Re: Lucid statement of the MV vs RM position?

From: Jon Heggland <jon.heggland_at_idi.ntnu.no>
Date: Mon, 08 May 2006 08:14:27 +0200
Message-ID: <e3mnk1$s6u$1_at_orkan.itea.ntnu.no>


Marshall Spight wrote:
> Jon Heggland wrote:

>> Perhaps I still was unclear; let me try again. Obviously you can
>> postulate an aggregate operator that defined as iterated union, like SUM
>> is iterated addition. Tutorial D does just that, and calls it (perhaps
>> confusingly) UNION. You could call it GROUP instead, but Tutorial D does
>> not. It uses the name GROUP for a unary relation operator that is
>> shorthand for a particular extension/projection; alternatively a
>> summarisation using that iterated union aggregate operator.
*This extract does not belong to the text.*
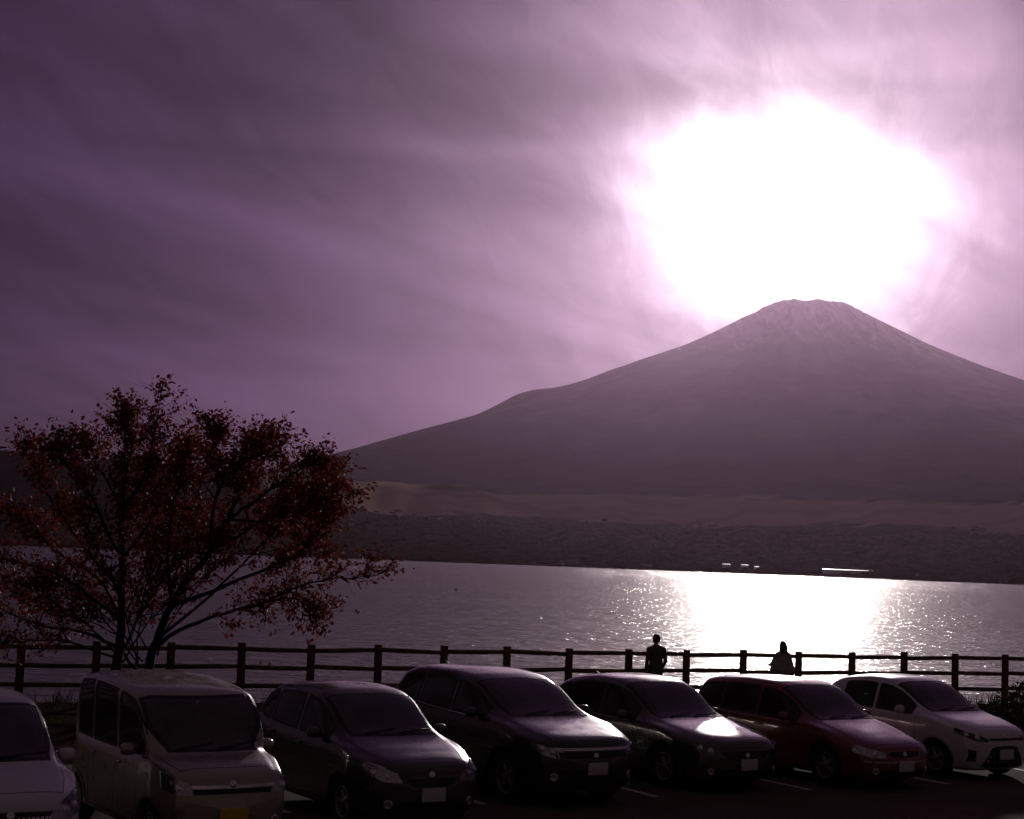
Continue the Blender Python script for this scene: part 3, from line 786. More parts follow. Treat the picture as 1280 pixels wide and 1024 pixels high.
def glass(name, tint, thru):
    M = bpy.data.materials.new(name); M.use_nodes = True
    t = NT(M.node_tree); t.n.remove(t.n['Principled BSDF'])
    tr = t.new('ShaderNodeBsdfTransparent'); tr.inputs[0].default_value = (*tint, 1)
    dk = t.new('ShaderNodeBsdfDiffuse'); dk.inputs[0].default_value = (0.30, 0.28, 0.26, 1)  # even dust film, heavier on the windscreen to imitate lens veil and reflection
    gl = t.new('ShaderNodeBsdfGlossy'); gl.inputs['Roughness'].default_value = 0.05
    v = t.new('ShaderNodeTexCoord').outputs['Object']
    t.l.new(t.remap(t.noise(v, 2.0, 5), .3, .7, .03, .12), gl.inputs['Roughness'])
    m1 = t.new('ShaderNodeMixShader'); m1.inputs[0].default_value = thru; t.l.new(dk.outputs[0], m1.inputs[1]); t.l.new(tr.outputs[0], m1.inputs[2])
    fr = t.new('ShaderNodeFresnel'); fr.inputs[0].default_value = 1.5
    m2 = t.new('ShaderNodeMixShader'); t.l.new(fr.outputs[0], m2.inputs[0]); t.l.new(m1.outputs[0], m2.inputs[1]); t.l.new(gl.outputs[0], m2.inputs[2])
    t.l.new(m2.outputs[0], t.n['Material Output'].inputs['Surface'])
    return M
GLASS = glass('windscreen_glass', (0.62, 0.68, 0.66), 0.78); PRIV = glass('privacy_glass', (0.12, 0.12, 0.12), 0.93); SIDEG = glass('door_glass', (0.5, 0.55, 0.53), 0.93)
LENS = glass('lamp_lens', (0.9, 0.9, 0.9), 1.0)

def inside(poly, X, Y):
    """points inside a polygon"""
    r = np.zeros(X.shape, bool); n = len(poly)
    for i in range(n):
        x1, y1 = poly[i]; x2, y2 = poly[(i + 1) % n]
        c = ((y1 > Y) != (y2 > Y))
        with np.errstate(divide='ignore', invalid='ignore'): r ^= c & (X < (x2 - x1) * (Y - y1) / (y2 - y1 + 1e-12) + x1)
    return r
def offset_loop(loop, w):
    """closed 2-D loop moved outwards by w"""
    P = np.array(loop); nx = np.roll(P, -1, 0); pv = np.roll(P, 1, 0)
    a = P - pv; b = nx - P
    a /= np.linalg.norm(a, axis=1)[:, None] + 1e-9; b /= np.linalg.norm(b, axis=1)[:, None] + 1e-9
    area = np.sum(P[:, 0] * nx[:, 1] - nx[:, 0] * P[:, 1])
    t = a + b; t /= np.linalg.norm(t, axis=1)[:, None] + 1e-9
    n = np.stack([t[:, 1], -t[:, 0]], 1) * (1 if area > 0 else -1)
    return P + n * w
WHEELS = {}
def wheel_meshes(rad, wid, style):
    key = (rad, wid, style)
    if key in WHEELS: return WHEELS[key]
    rr = rad * .68; h = wid / 2
    mb = MB(); mb.lathe([(rr, -h * .85), (rr + .012, -h), (rad * .93, -h), (rad * .985, -h * .8), (rad, -h * .45), (rad, h * .45), (rad * .985, h * .8), (rad * .93, h), (rr + .012, h), (rr, h * .85)], 36, 'y', close=True)
    ty = mesh('tyre', mb.V, mb.F); ty.materials.append(RUBBER)
    mb = MB(); mb.lathe([(rr, -h * .8), (rr - .004, h * .82), (rr - .03, h * .86), (rr - .045, h * .7), (rr - .05, -h * .6)], 36, 'y')
    n = style
    for k in range(n):
        a = 2 * math.pi * k / n; c, s = math.cos(a), math.sin(a); w0, w1 = .045, .032
        V = []
        for rd_, w, y in ((.03, w0, h * .62), (rr - .03, w1, h * .72)):
            for e in (-1, 1):
                for yy in (y, y - .03): V.append((c * rd_ - s * w * e, yy, s * rd_ + c * w * e))
        mb.add(V, [(0, 2, 6, 4), (1, 5, 7, 3), (0, 4, 5, 1), (2, 3, 7, 6), (4, 6, 7, 5)])
    mb.lathe([(0, h * .72), (.05, h * .7), (.062, h * .6), (.062, h * .4)], 16, 'y')
    rm = mesh('rim', mb.V, mb.F); rm.materials.append(ALLOY)
    mb = MB(); mb.lathe([(0, h * .3), (rr * .72, h * .3), (rr * .72, h * .22), (0, h * .22)], 24, 'y')
    dk = mesh('brake_disc', mb.V, mb.F); dk.materials.append(mat('brake_steel', (.15, .14, .13), .5, metal=.8))
    WHEELS[key] = (ty, rm, dk); return WHEELS[key]
def seat_mesh():
    mb = MB(); Ry = lambda a: Matrix.Rotation(a, 4, 'Y')
    mb.box((0, 0, .0), (.50, .48, .16), bevel=.05); mb.box((-.29, 0, .34), (.14, .47, .62), Ry(-.25), bevel=.05); mb.box((-.40, 0, .76), (.10, .26, .18), Ry(-.2), bevel=.04)
    for s in (-1, 1): mb.box((-.375, s * .06, .66), (.012, .012, .12))
    m_ = mesh('seat', mb.V, mb.F); m_.materials.append(CABIN); return m_
SEAT = seat_mesh()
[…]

I honestly
>> don't see why this is so difficult to grasp.

>
> You describe two things. You say they are different, but I don't
> see any differences.

Then I don't know how to convince you. Shall I show you the grammar? http://web.onetel.com/~hughdarwen/TheThirdManifesto/APPXI.pdf

> One the one hand, we have "iterated union." On the other hand,
> we have "shorthand for a particular extension/projection", which
> is not very specific, but *could* be a description of what we have
> in the first case.

Can you perform a union between two relations by first extending and then projecting one relation?

> Can you be more specific about the differences between the
> two?

I don't know how I can be more specific than I already have been. If you accept that GROUP is equivalent to a SUMMARIZE using the iterated union aggregate operator (do you?), it seems obvious to me that it cannot simultaneously be *the same as* that iterated union aggregate operator.

But I'll try another tack. There is an operator (invocation) that when applied to relation (1):

C | I
==+==

A | 1
B | 2
A | 3

produces relation (2):

C | AGG_I
==+------
A | 4
B | 2

Is that operator the aggregate operator SUM()? Certainly not; for one thing, SUM() produces a numerical value, not a relation. Rather, it is the relational operator SUMMARIZE, *using* the aggregate operator SUM as part of its invocation. Do you agree with this?

Likewise, there is an operator that from (1) produces (3):

C | AGG_I*
==+---------
A | { 1, 3 }
B | { 2 }

Likewise, that is also not an aggregate operator. Aggregate operators have identity. That means they are dyadic. The two operators above are monadic; they take one relation in, and produces another. It doesn't make sense to talk about identity with respect to them.

-- 
Jon

* In Tutorial D, AGG_I would be of type RELATION { I TypeOfI }, so the
value { 1, 3 } should rather be RELATION { TUPLE { I 3 }, TUPLE { I 1 } }.